To find the work function of the photo sensitive material, we can use the photoelectric equation which relates the kinetic energy of the ejected electrons to the photon energy and the work function ($\phi$) of the material:

$KE_{\text{max}} = h\nu - \phi$

Where $KE_{\text{max}}$ is the maximum kinetic energy of the ejected electrons, $h\nu$ is the energy of the incoming photon, and $\phi$ is the work function of the material.

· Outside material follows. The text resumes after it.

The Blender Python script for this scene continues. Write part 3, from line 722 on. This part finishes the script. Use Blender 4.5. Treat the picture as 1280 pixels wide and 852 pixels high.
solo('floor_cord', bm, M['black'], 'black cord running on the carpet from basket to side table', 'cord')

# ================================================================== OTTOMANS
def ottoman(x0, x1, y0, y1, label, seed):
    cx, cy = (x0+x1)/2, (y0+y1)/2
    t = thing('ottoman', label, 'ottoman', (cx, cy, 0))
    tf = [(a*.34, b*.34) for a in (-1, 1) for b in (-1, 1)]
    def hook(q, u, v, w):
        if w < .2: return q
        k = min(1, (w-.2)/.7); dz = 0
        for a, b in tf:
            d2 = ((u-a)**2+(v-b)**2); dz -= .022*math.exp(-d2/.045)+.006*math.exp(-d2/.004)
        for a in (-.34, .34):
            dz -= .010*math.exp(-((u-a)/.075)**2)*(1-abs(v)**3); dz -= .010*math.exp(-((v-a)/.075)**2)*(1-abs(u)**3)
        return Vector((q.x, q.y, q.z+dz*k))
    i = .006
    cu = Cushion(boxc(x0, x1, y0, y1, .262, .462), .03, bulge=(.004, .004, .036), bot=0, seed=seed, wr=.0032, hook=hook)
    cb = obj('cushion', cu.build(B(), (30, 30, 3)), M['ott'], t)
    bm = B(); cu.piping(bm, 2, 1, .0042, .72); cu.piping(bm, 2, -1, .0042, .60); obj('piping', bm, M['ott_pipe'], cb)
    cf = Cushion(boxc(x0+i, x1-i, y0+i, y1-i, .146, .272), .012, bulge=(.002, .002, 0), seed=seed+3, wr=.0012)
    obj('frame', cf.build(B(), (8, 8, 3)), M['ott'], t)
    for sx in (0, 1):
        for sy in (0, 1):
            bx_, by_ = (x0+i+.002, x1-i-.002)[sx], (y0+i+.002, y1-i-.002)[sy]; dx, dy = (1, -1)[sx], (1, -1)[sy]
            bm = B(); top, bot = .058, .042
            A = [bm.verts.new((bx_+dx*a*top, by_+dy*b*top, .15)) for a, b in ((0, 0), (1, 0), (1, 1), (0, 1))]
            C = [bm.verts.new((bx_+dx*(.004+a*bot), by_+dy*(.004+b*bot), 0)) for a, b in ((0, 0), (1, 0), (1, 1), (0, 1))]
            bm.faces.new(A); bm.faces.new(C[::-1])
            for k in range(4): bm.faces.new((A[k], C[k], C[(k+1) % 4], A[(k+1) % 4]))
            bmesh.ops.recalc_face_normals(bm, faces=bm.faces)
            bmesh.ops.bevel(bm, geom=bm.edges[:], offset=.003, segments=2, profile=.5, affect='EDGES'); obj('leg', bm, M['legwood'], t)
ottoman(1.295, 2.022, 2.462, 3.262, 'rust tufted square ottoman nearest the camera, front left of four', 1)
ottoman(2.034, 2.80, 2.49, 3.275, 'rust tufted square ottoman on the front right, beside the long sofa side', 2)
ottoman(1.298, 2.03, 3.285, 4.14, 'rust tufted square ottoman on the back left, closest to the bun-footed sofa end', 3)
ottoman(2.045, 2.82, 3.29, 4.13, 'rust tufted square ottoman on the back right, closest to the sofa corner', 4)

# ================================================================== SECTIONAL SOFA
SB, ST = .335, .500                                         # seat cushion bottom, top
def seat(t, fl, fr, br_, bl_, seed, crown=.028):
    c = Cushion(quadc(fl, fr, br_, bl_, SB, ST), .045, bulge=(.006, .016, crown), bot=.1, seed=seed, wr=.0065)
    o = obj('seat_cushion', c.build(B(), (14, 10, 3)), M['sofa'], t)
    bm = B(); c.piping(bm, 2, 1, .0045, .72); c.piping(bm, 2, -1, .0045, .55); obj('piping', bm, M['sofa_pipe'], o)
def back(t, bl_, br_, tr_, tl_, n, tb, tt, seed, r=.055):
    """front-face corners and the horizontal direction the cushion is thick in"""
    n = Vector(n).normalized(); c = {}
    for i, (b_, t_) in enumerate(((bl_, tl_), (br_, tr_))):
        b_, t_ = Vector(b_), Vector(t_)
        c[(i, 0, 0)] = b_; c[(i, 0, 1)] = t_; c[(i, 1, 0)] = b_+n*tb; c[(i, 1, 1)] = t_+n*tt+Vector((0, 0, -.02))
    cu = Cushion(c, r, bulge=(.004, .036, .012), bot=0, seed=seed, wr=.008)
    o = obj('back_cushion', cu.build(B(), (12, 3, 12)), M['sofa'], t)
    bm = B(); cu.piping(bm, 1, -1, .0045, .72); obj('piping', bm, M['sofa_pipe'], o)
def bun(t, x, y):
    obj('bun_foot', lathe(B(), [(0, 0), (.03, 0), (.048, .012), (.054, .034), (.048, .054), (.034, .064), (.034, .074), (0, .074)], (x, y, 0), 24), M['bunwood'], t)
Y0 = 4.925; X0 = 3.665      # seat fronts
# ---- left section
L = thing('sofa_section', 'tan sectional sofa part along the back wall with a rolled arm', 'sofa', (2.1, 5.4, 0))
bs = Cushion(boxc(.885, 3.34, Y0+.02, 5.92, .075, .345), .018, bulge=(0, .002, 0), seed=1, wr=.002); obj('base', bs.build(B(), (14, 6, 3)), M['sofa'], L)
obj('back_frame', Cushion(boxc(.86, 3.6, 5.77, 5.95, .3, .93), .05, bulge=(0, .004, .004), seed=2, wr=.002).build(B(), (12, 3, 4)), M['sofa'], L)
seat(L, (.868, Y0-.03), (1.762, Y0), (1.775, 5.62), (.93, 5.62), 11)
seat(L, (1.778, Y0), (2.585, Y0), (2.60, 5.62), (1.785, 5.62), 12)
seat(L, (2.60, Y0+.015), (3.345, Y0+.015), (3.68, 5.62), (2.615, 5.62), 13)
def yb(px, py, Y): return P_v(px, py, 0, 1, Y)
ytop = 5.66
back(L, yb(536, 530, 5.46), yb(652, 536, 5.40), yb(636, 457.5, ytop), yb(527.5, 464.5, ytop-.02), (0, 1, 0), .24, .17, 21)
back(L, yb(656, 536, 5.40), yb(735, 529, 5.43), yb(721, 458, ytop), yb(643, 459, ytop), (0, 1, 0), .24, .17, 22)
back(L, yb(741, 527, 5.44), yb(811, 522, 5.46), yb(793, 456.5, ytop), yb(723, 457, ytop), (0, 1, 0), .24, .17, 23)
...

However, the kinetic energy of the ejected electrons can also be related to the stopping potential ($V_s$) by the equation:

$KE_{\text{max}} = e \cdot V_s$

Substituting this into the first equation gives:

$e \cdot V_s = h\nu - \phi$

Here, $e$ is the charge of an electron ($1.6 \times 10^{-19} \, \text{C}$), but since we are dealing with energies in electronvolts (eV), and $1 \, \text{eV} = 1.6 \times 10^{-19} \, \text{J}$, we can directly use the values given without converting the units:

$\phi = h\nu - e \cdot V_s$

Where $h\nu = 2.48 \, \text{eV}$ is the energy of the irradiating photons, and $V_s = 0.5 \, \text{V}$.

Substituting these values in, we get:

$\phi = 2.48 \, \text{eV} - 0.5 \, \text{eV} = 1.98 \, \text{eV}$

Therefore, the work function ($\phi$) of the photo sensitive material is $1.98 \, \text{eV}$, which corresponds to Option A.